Postprint urn:nbn:de:0011-n-3003193 (5.1 MByte PDF)
MD5 Fingerprint: f3622fd6f4c9a7483e823597462b4438
Erstellt am: 30.6.2017

International Journal of Plasticity 59 (2014), S.133-151
ISSN: 0749-6419
Deutsche Forschungsgemeinschaft DFG
MU 1752/25-2
Zeitschriftenaufsatz, Elektronische Publikation
Fraunhofer IWM ()

Based on a micromechanical concept of the void growth and a change in the void shape the dissipation potential and constitutive equations for ductile damage of metals are presented. Multiplicative decomposition of the metric transformation tensor and thermodynamic formulation of the constitutive equations lead to a symmetric second order tensor of damage which is physically meaningful. Its first invariant defines the damage related to plastic dilatation of the material due to the void growth. The second invariant of the deviatoric tensor accounts for the damage associated with a change in the void shape.
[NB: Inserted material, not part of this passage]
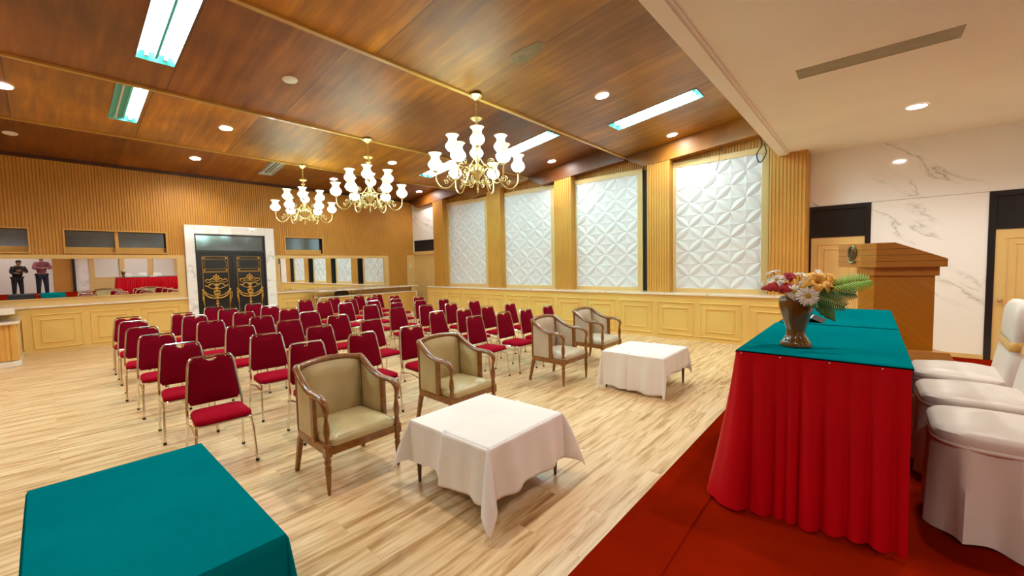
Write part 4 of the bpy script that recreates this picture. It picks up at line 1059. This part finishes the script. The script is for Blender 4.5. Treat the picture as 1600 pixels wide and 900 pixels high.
TZ = 1.26
TY0, TY1 = -.137, .480
long_table(2.235, 3.345, TY0, TY1 - .01, ST, TZ - ST - .006, 'nearer of two stage tables under teal tops, carrying the vase', 'stage tables behind the red skirting')
long_table(3.350, 4.50, TY0, TY1 - .03, ST, TZ - ST - .006, 'farther of two stage tables under teal tops, toward the lectern', 'stage tables behind the red skirting')
def topcloth(x0, x1, y0, y1, z, nm):
    mb = MB().grid(30, 16, lambda a, b: (x0 + a * (x1 - x0), y0 + b * (y1 - y0), z + .0012 * math.sin(a * 19) * math.sin(b * 11)))
    return mb
for (x0, x1, yb, lb, dz) in ((2.215, 3.352, TY1 + .006, 'teal top cloth on the nearer stage table, under the vase', 0), (3.346, 4.52, TY1 - .012, 'teal top cloth on the farther stage table, toward the lectern', .004)):
    mb = MB()
    def fn(a, b, x0=x0, x1=x1, yb=yb, dz=dz):
        x = x0 + a * (x1 - x0)
        v = b * (yb - TY0 + .20) - .10 ; y = TY0 + v
        z = TZ + dz
        if y < TY0 - .004: z -= (TY0 - .004 - y); y = TY0 - .004 - .002 * math.sin(x * 30)
        if y > yb: z -= min(.01, (y - yb)) ; y = yb
        return (x, y, z)
    mb.grid(30, 60, fn)
    tag(mb.build('tablecloth', M['teal'], solid=.003), lb, 'tablecloth', 'teal top cloths on the stage tables')
# red pleated skirting: along the near end and the audience side
def skirt():
    P = []
    xe = 2.222; yf = TY1 + .004
    for k in range(121): P.append((xe, TY0 + .0 + (yf - TY0 - .03) * k / 120, -1, 0))
    for k in range(1, 9):
        a = PI - (PI / 2) * k / 8; P.append((xe + .03 + .03 * math.cos(a), yf - .03 + .03 * math.sin(a), math.cos(a), math.sin(a)))
    for k in range(1, 301): P.append((xe + .03 + (4.52 - xe - .03) * k / 300, yf - .02 * k / 300, 0, 1))
    L = [0.0]
    for i in range(1, len(P)): L.append(L[-1] + math.hypot(P[i][0] - P[i - 1][0], P[i][1] - P[i - 1][1]))
    nv = 26; mb = MB(); vs = []
    rr_ = random.Random(3); PL = [-.02]
    while PL[-1] < 3.2: PL.append(PL[-1] + rr_.uniform(.045, .11))
    Lc = .62
    for j in range(nv + 1):
        v = j / nv
        for i, (x, y, nx, ny) in enumerate(P):
            s = L[i]
            kf = 0
            while kf < len(PL) - 2 and PL[kf + 1] < s: kf += 1
            wd = PL[kf + 1] - PL[kf]; fq = (s - PL[kf]) / wd
            amp = (.002 + .046 * v ** .7) * min(1.25, wd / .085) * (1 if j > 1 else .2) * (.75 + .5 * ((kf * 37) % 10) / 10)
            cf = max(0, 1 - abs(s - Lc) / .10)
            flare = .008 + (.035 + .10 * cf) * v ** 1.3 + .015 * v * math.sin(s * 6.1)
            o = flare + amp * (math.sin(PI * fq) ** .7 - .35)
            o = max(o, .004)
            hem = TZ - .006 - v * (TZ - .006 - ST - .012 + .0 - .010 * math.sin(s * 11))
            vs.append((x + nx * o - (0.0), y + ny * o, max(ST + .004, hem)))
    n = len(P)
    fs = [(j * n + i, (j + 1) * n + i, (j + 1) * n + i + 1, j * n + i + 1) for j in range(nv) for i in range(n - 1)]
    mb.add(vs, fs)
    o = tag(mb.build('table_skirt', M['skirt'], ang=80), 'long pleated red skirt hanging round the teal-topped stage tables', 'table skirt')
    for y in (-.05, .12, .30, .46): MB().ball((2.207, y, TZ - .012), .0028, 8, 6).build('pin', M['white_plastic'], o)
    return o
skirt()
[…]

Two physically motivated normalized measures allow us to represent the kinetic process of strain-induced damage including the limit conditions for the onset of void coalescence and ductile fracture. A relation of the equivalent damage measure to the well-known criteria is shown. The evolution of damage is experimentally determined in uniaxial tensile and upsetting tests for three ductile metals: steel DC01, aluminum-magnesium alloy AlMg3 and pure copper. Void distribution, growth and changes in shapes are analyzed using scanning electron microscopy. The equilibrium point for the kinetics of damage growth and healing is revealed. It is shown that if the strain does not reach the limit value prior to that equilibrium point then the further compression of the material is accompanied by the growing effect of negative stress triaxiality on closure and healing of defects which prevents the fracture. A tensorial framework for strain-induced damage and its thermodynamically consistent mathematical models can be applied to the analysis of metal forming processes in which materials are subjected to large plastic deformations and non-proportional loading paths.